Let’s start with what Breakthrough Entertainment’s L.
Let’s start with what Breakthrough Entertainment’s
L.M. Montgomery’s Anne of Green Gables does right. This adaptation, which first aired in Canada back in February but was released stateside over Thanksgiving weekend, does hit a lot of favorite moments from the book, particularly its early chapters. Anne (Ella Ballentine) arrives in Avonlea the way she’s supposed to — the orphanage sends a girl rather than a boy by mistake, but it’s a mistake that was meant to be. The eleven-year-old still has a large vocabulary and an even larger imagination, complete with a penchant for fanciful names (she’d like to be Cordelia, or at
least Anne spelled with an
e). She still flies into a rage at Rachel Lynde, still becomes “bosom friends” with Diana, still accidentally gets Diana drunk on what she thinks is raspberry cordial.
I will also add, on the positive-ish side, that the
trailer instilled fears in me that were not quite realized.
Anne, though it has many comic moments, is not a pratfall comedy. The trailer was so full of slapstick moments, some (a certain slate-shattering moment) with roots in the book, some (a crash through the ice) without, that I worried the movie would waste all its time on this sort of thing. It doesn’t. There’s one totally unnecessary crash-landing into the mud, but overall, the movie, like the book, is character-centered.
I’m just not certain the two are working with quite the
same characters.
This conception of Anne is a little too cute and perky, with a penchant for going into a breathy, dreamy voice whenever she says something imaginative. I can understand the temptation to portray her that way. But book-Anne frequently bemoans (and is teased by others about) her appearance, and she tells us enough — or implies enough — about her past that we know her life hasn’t been all Lakes of Shining Waters. The movie had to rely on flashbacks to tell us the same thing.
A few other characters in the film aren’t quite the way I imagined them, though that’s bound to happen in any adaptation. Marilla (Sara Botsford) is maybe a little too sassy. We barely see Gilbert (Drew Haytaoglu), and the glimpses we get of this smarmy version make Anne’s prolonged cold shoulder seem a lot more reasonable than it does in the book. Rachel Lynde (Kate Hennig) is a shadow of her busybody book-self. But the real change is in Matthew.
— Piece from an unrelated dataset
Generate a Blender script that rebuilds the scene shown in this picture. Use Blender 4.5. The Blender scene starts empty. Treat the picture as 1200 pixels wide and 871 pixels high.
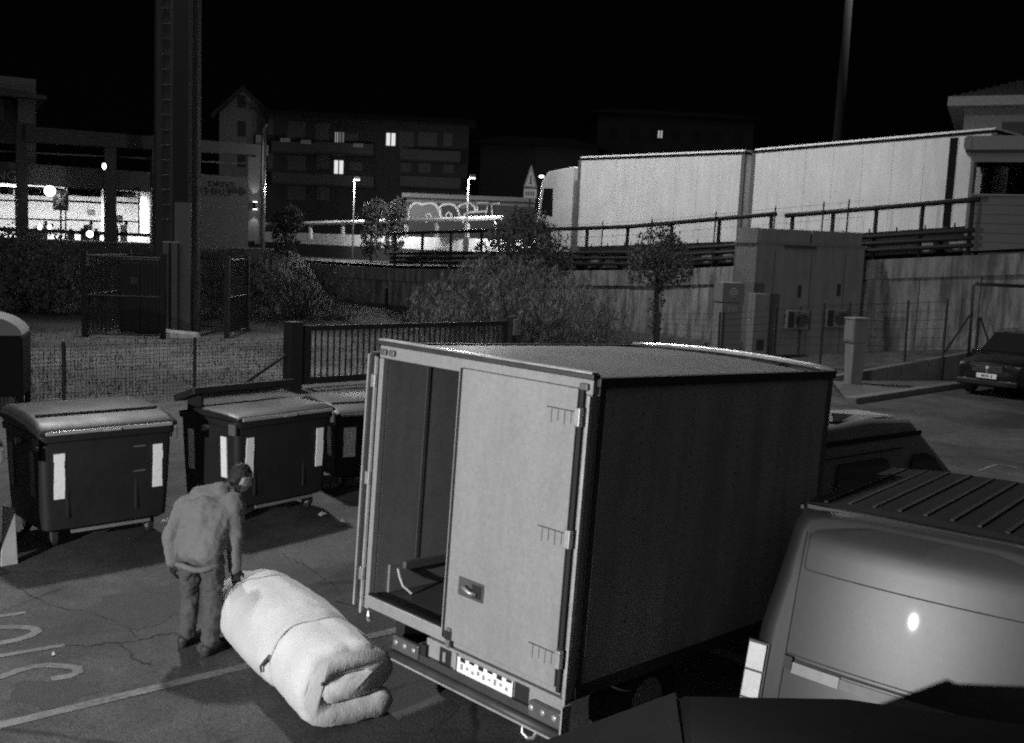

Martin Sheen is wonderful in many ways. He’s especially wonderful as the imposing yet empathetic President Bartlet on
The West Wing. But painfully shy Matthew isn’t necessarily a role for a headliner, especially a vaguely presidential headliner. In Sheen’s hands, Matthew is still a comforting presence, but he’s also too
strong a presence.
This adaptation conflates a few events, and changes the novel’s structure a bit — with the result that it’s a little unclear exactly what’s happened. What’s included is basically a reordered first half of the novel, and there are two sequels coming. But are the sequels based on the later books in the series? On later events in the first book? Both? That
one of the actors seems to think [end-of-the-first-book spoiler redacted] happens in the third book makes me wonder how fast-and-loose the movies play with chronology. Not a cardinal sin (pacing is probably the greatest weakness of my beloved Anne books), but it would be a more forgivable one in an adaptation that better preserved the spirit of the original.
Not every adaptation — of
Anne or anything else — has to follow the source material down to the last detail. But as
other adaptations have shown, it’s possible to make changes, even big ones, and remain faithful to the essence of the original. I wish this one did a better job of that.